The request: Locate the word "script" in the data below, then copy every line that holds it.

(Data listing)
*-*-*
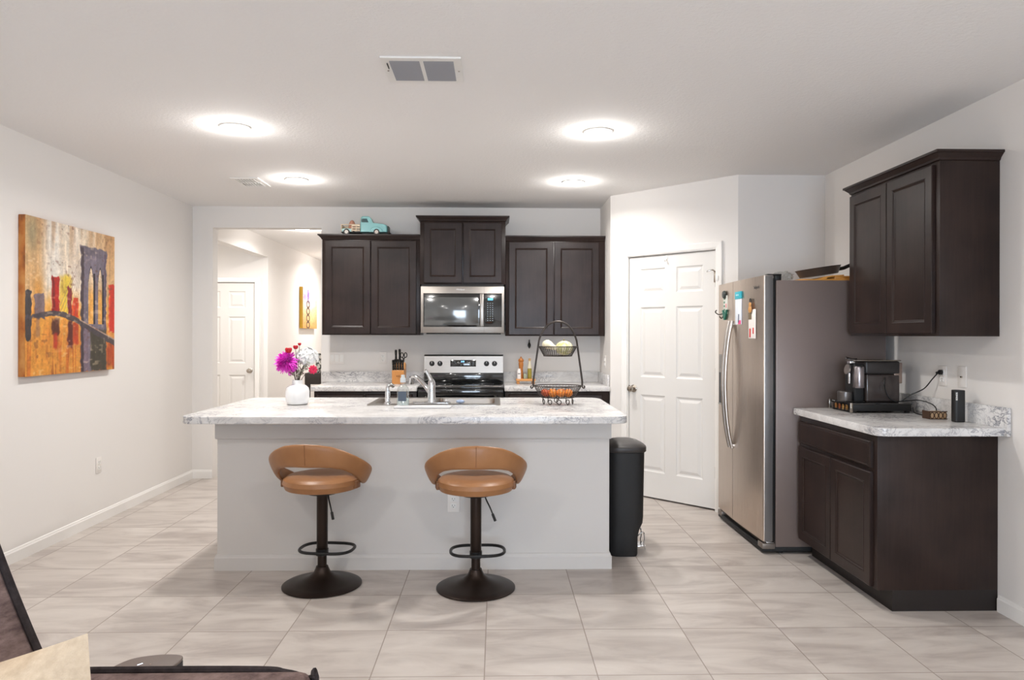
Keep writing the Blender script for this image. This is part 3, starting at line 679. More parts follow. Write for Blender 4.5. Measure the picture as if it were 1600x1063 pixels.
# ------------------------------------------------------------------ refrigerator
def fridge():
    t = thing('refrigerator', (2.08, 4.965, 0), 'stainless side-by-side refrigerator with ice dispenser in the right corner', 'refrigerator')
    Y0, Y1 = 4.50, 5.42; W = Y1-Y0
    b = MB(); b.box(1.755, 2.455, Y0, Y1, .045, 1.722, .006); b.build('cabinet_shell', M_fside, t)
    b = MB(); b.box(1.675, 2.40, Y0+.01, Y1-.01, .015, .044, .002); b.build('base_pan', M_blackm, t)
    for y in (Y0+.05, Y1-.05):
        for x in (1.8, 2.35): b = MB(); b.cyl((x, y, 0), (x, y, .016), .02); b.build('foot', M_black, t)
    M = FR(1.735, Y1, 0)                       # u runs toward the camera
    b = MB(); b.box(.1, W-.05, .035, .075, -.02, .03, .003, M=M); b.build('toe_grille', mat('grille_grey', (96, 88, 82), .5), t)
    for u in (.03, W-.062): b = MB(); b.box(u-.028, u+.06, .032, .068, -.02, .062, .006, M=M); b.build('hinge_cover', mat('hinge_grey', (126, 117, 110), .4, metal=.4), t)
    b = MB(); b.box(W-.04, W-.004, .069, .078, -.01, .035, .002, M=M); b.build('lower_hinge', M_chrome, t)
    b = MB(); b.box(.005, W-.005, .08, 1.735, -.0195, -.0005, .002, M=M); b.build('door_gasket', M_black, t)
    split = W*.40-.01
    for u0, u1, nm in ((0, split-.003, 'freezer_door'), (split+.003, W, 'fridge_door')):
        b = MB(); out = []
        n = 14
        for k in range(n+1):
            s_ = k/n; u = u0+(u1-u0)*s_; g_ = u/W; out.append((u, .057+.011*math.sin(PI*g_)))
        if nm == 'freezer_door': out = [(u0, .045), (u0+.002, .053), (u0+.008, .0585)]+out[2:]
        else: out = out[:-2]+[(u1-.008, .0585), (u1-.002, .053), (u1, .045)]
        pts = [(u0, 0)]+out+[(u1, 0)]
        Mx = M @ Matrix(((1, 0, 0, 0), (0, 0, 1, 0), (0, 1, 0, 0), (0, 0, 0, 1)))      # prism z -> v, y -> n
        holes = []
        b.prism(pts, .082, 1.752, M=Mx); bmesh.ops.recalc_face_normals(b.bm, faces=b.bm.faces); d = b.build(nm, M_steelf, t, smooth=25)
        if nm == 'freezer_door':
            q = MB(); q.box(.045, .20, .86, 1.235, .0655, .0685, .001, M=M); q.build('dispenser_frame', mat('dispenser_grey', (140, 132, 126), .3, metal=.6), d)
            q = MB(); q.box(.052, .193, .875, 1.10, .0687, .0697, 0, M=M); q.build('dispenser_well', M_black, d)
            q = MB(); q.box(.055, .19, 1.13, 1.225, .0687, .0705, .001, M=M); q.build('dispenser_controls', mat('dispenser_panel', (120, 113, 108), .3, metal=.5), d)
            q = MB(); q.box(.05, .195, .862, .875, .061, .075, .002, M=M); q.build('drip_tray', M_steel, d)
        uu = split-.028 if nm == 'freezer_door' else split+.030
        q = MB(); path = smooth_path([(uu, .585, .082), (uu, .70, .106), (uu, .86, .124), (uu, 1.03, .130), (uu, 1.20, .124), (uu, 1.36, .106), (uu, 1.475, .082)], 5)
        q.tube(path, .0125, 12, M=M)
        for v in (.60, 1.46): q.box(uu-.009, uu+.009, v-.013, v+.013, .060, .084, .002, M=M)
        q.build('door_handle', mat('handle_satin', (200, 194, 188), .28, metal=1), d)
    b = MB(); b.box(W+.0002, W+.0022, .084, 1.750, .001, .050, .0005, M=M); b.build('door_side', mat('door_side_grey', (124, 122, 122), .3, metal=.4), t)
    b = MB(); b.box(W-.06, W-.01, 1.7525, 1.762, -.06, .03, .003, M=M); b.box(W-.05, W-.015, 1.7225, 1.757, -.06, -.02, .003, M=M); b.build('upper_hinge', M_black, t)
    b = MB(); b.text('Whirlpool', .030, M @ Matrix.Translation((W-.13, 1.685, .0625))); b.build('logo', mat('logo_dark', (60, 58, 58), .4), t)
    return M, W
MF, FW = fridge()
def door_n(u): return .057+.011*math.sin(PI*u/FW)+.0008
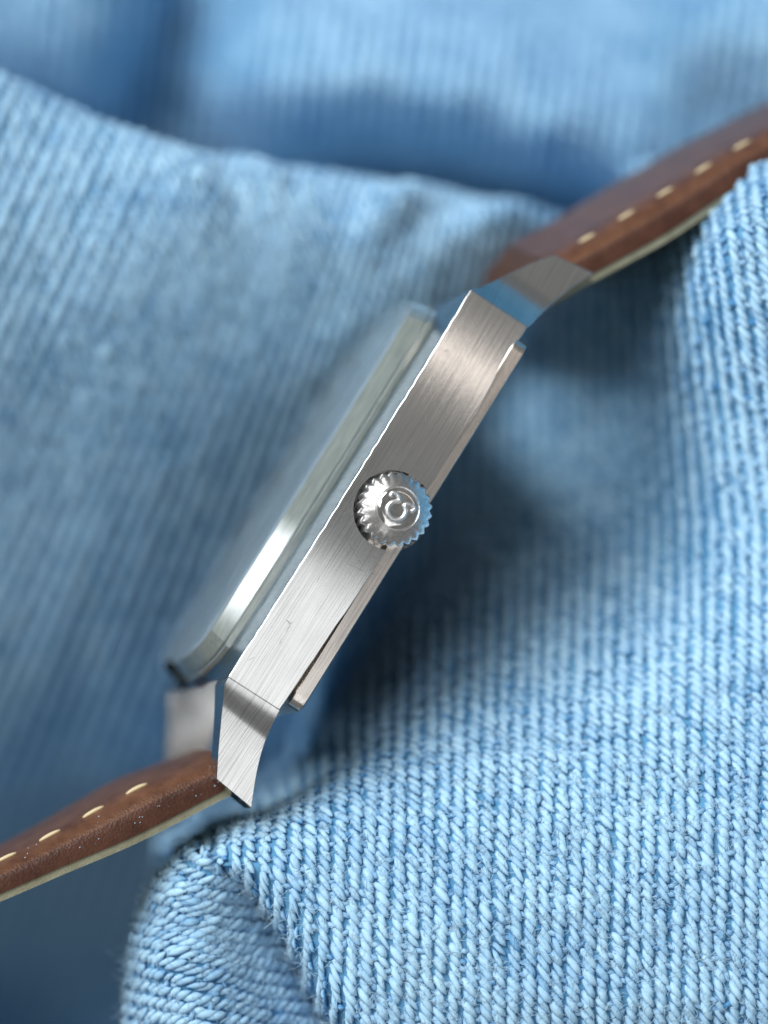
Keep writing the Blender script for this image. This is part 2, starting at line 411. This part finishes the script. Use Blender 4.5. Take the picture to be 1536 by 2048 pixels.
*-*-*
Result:
Keep writing the Blender script for this image. This is part 3, starting at line 679. More parts follow. Write for Blender 4.5. Measure the picture as if it were 1600x1063 pixels.
Keep writing the Blender script for this image. This is part 2, starting at line 411. This part finishes the script. Use Blender 4.5. Take the picture to be 1536 by 2048 pixels.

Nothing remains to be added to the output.